We’ve been holding our tongue on the GPL until IBM put it on the table, said SCO’s president and CEO, Darl McBride. I predict that the GPL is not stable in its current form because copyright law pre-empts the GPL.
The company’s vice president of worldwide marketing, Jeff Hunsaker, repeated that point of view. We just do not believe that enterprise customers can bet their business on any operating system that is based on the GPL, he said. We believe this will all come to a head and something will break with the GPL.
McBride’s comments came after SCO’s legal representative Mark Heise, of the law firm Boies Schiller and Flexner, last week said that the GPL is pre-empted by US Copyright act which he said only allows single copies of a copyrighted product to be made.
Heise’s earlier comments about the GPL have drawn an angry response from Eben Moglen, who serves as general counsel for the Free Software Foundation. If it were true, no copyright license could permit the licensee to make multiple copies of a licensed program, he said in a statement.
That would make not just the GPL illegal. Mr Heise’s supposed theory would also invalidate the BSD, Apache, AFL, OSL, MIT/X11 and all other free software licenses. It would invalidate Microsoft Shared Source license. It would also eliminate Microsoft’s method for the distribution of the Windows operating system.
Despite the criticism of his statement, Heise repeated the claim. We believe that the GPL is pre-empted by federal copyright law, he said. Heise also dismissed suggestions that the fact that SCO distributed Linux itself under the GPL diminished its claims over IP.
The fact that SCO was selling Linux didn’t convert all of its copyrights, he said. The fact that this stuff was in the Linux kernel wasn’t known by SCO until recently. You can’t inadvertently, accidentally give away your copyright, Heise added. The GPL says that the legal copyright owner has to assign copyright to the GPL. SCO hasn’t done that.
SCO’s criticism of the GPL is reminiscent of Microsoft Corp’s comments about the open source movement circa 2001, which has led some to suggest that there may be more than meets the eye to Microsoft’s licensing of SCO’s Unix code in May.
Hunsaker dismissed those suggestions as conspiracy theories and said the company’s relationship with Microsoft was enabling the companies to develop interoperability between Unix and Windows, and that the two shared beliefs about the nature of software copyrights and intellectual property.
Hunsaker admitted, though, he could understand why some people would have questions about forming a relationship with Microsoft. Sometimes a relationship with Microsoft can be a double-edged sword, he said. It’s a very interesting web that is woven with all the intricacies of a Microsoft relationship.
Hunsaker also admitted SCO was carrying out a deliberate plan to expand its fight with IBM and Linux into a debate over software IP ownership. The reason we tried to elevate the discussion beyond SCO versus IBM or SCO versus Linux is because when you personalize the fight for partners and customers they realize that the notion of free software is going to put out of business a number of companies.
The fact that SCO is appealing to the pockets of its partners and customers was evident from McBride’s explanation of the company’s legal fight.

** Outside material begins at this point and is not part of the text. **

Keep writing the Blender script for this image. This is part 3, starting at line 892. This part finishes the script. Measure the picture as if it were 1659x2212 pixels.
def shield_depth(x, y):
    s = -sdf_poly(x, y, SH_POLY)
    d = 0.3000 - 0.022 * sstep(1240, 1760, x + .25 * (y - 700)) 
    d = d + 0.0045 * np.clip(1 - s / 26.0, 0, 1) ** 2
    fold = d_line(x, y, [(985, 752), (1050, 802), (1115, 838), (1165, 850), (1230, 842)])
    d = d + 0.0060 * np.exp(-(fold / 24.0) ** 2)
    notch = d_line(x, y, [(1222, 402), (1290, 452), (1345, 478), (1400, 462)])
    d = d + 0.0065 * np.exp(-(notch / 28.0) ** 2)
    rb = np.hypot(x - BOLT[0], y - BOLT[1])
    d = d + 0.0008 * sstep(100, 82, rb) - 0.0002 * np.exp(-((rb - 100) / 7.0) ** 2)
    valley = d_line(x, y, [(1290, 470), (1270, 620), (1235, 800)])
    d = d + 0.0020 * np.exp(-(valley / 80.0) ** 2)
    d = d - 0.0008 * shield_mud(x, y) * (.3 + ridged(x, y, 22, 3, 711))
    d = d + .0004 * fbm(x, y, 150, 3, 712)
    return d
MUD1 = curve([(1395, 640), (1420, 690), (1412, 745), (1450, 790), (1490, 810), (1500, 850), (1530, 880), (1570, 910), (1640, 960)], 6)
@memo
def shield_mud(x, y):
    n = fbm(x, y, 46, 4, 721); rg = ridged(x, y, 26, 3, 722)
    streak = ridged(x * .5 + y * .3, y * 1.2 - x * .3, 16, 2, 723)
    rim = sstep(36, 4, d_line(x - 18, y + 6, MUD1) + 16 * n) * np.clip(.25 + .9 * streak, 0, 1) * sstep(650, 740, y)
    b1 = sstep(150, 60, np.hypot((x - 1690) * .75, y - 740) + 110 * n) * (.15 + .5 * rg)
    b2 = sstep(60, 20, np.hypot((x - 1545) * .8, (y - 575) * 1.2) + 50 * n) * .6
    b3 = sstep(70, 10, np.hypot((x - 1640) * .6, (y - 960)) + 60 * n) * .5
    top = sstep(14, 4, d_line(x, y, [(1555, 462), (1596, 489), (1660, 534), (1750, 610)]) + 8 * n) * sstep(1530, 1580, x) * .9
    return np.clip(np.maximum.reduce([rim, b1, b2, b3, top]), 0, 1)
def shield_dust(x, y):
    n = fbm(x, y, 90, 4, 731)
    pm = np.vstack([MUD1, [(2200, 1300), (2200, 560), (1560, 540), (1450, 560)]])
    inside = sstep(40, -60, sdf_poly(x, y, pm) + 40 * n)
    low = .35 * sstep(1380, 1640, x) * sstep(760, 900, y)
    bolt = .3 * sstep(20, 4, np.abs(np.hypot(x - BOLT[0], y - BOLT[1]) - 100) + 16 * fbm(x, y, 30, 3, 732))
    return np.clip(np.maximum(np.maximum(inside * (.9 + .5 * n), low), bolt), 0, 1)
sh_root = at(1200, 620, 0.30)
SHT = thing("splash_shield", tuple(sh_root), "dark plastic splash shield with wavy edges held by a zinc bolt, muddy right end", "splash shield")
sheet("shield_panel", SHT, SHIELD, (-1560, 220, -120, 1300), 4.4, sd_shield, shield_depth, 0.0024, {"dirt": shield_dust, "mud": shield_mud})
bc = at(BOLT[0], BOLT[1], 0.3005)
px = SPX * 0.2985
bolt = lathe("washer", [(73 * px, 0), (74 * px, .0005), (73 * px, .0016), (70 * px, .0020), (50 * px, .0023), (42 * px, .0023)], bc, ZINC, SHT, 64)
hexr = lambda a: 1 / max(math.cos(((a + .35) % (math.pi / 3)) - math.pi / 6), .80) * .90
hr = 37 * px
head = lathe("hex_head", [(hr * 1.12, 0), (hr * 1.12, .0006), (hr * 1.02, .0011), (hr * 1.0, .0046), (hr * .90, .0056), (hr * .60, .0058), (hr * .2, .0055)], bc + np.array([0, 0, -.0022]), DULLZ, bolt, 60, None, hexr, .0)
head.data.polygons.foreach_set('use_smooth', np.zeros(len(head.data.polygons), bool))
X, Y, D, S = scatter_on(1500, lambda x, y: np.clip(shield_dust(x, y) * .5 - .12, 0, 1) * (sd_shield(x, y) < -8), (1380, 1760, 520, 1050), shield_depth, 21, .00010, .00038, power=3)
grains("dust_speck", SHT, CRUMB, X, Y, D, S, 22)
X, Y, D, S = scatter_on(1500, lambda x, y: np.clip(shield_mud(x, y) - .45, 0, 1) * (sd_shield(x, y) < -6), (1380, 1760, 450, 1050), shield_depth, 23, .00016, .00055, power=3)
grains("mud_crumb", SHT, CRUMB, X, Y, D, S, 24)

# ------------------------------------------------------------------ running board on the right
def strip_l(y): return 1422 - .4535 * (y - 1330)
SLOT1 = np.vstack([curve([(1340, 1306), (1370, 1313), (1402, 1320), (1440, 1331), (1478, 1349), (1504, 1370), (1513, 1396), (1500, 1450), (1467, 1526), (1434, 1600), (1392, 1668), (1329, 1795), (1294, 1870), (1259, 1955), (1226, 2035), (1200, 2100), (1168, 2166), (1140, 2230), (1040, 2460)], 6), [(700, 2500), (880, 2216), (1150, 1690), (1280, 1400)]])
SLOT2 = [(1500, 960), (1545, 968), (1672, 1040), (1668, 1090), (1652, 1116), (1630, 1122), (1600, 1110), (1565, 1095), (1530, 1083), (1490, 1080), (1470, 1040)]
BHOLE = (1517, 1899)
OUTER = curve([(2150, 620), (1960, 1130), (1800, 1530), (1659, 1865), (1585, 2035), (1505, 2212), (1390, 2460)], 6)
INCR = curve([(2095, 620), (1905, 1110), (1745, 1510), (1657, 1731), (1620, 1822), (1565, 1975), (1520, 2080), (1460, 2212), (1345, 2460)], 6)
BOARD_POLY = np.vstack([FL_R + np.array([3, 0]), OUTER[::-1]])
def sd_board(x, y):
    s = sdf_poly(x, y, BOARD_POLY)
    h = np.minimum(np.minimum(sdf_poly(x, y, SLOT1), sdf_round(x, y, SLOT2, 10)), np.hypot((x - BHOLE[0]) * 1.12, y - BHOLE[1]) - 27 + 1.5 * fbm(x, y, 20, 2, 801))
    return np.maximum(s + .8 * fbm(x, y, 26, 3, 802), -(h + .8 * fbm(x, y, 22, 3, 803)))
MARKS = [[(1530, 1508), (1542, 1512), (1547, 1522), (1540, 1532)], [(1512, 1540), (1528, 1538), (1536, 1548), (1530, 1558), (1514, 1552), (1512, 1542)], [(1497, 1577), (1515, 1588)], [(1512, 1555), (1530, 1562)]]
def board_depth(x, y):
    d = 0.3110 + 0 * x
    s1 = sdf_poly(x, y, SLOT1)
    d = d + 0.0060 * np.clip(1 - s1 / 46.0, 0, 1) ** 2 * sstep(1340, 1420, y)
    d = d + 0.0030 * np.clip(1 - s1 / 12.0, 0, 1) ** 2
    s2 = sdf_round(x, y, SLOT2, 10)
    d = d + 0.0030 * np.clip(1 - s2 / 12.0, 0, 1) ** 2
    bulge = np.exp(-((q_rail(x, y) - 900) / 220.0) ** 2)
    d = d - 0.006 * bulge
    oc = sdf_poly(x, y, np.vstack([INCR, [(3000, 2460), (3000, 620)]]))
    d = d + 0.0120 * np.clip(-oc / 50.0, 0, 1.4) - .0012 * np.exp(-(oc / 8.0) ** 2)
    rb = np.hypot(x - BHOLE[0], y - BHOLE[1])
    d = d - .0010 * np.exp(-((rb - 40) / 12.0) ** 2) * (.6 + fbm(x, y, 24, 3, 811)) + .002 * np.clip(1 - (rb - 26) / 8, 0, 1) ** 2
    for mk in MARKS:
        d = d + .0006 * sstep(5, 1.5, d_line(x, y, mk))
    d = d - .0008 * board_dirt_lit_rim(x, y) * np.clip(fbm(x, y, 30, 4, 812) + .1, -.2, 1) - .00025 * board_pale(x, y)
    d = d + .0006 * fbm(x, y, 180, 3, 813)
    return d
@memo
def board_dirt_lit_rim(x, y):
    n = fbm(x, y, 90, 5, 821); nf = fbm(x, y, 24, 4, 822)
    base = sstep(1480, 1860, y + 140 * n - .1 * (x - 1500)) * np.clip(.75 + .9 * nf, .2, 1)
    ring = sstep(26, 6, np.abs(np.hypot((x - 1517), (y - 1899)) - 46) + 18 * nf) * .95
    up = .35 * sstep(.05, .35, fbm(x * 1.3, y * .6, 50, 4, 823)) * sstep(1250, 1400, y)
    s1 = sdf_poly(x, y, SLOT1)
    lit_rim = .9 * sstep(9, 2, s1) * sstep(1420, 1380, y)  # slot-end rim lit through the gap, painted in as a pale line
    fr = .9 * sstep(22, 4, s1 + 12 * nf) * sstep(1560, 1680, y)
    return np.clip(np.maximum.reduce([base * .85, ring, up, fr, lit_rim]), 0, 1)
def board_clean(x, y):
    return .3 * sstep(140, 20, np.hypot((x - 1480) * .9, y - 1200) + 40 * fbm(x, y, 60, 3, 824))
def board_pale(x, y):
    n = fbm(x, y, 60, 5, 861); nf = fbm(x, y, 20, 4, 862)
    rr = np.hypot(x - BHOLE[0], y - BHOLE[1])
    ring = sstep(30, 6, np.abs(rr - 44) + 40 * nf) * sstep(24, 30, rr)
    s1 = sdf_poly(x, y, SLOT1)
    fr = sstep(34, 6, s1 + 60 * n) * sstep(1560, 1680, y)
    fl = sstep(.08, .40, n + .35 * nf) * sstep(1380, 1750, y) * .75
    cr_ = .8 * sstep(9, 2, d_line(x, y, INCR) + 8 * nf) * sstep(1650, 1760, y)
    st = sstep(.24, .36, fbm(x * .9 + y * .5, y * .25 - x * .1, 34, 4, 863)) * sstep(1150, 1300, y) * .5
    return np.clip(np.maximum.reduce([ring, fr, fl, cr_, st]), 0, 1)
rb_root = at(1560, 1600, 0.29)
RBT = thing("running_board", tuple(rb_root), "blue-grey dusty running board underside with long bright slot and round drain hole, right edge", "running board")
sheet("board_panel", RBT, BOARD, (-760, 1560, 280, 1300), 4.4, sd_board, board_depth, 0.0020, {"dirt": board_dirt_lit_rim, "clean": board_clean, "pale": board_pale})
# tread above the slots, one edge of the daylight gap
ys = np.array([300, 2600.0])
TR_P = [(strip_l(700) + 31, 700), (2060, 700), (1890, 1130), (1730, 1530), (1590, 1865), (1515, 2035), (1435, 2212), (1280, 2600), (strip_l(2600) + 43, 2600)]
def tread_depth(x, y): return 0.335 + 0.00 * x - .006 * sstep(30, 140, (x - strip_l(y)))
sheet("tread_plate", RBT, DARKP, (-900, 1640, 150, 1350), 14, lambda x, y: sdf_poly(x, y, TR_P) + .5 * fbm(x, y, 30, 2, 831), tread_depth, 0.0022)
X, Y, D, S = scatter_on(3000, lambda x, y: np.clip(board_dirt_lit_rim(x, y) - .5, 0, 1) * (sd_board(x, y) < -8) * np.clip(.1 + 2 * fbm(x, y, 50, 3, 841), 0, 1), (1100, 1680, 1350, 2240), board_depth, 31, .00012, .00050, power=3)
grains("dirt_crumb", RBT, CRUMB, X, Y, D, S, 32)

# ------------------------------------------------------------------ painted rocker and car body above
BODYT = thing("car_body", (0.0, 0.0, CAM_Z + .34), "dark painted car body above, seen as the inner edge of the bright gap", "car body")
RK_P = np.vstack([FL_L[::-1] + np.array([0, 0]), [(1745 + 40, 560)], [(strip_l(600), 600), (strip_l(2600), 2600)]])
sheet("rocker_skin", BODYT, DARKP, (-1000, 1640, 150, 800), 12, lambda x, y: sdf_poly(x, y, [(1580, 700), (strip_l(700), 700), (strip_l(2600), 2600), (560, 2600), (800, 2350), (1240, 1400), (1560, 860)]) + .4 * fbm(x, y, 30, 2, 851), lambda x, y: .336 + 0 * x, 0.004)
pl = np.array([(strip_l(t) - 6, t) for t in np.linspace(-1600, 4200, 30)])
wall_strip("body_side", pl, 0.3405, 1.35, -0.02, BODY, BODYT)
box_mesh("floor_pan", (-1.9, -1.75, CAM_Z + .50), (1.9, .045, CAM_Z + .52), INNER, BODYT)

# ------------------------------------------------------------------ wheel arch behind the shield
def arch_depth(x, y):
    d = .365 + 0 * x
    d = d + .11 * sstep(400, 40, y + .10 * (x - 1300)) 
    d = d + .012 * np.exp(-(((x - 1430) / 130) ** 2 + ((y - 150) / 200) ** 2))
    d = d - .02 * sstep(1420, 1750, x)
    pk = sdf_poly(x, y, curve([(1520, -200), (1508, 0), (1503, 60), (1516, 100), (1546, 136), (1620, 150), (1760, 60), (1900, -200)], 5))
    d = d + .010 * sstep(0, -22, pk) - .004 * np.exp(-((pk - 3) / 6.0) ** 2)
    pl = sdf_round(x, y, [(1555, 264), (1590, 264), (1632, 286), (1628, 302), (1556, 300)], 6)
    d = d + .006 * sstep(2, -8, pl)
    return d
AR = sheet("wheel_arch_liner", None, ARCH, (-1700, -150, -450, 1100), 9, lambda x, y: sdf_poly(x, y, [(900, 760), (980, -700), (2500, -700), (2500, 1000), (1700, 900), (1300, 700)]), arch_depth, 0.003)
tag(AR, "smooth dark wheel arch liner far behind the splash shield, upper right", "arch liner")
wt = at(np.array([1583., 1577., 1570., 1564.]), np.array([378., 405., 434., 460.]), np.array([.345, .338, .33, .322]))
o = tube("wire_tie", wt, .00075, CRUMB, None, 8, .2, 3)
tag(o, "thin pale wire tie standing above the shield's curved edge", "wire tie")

We’re fighting for the right in the industry to be able to make a living with software, he told the company’s partners and customers. We are fighting battles that will impact everyone. We’re protecting IP not just for us, but for you.
McBride once again likened SCO’s battle to that of the recording industry attempting to stop people downloading content from file swapping web sites. The music business has lost billions of dollars because of music file sharing on the Internet, he said. That has the effect of destroying intellectual property.
What fundamentally is on the line here is whether the market’s going to move into free software or not, he added. The whole notion that software should be free is something that SCO doesn’t stand for. We’ve drawn a line.
Although SCO maintains it did not bring the GPL into the fight and it appears the company is now going to stick to its claim that its actions are about protecting intellectual property from free software. This is a hill that we will defend, said McBride. We will die on this hill before we will go away… but our plan is not to die.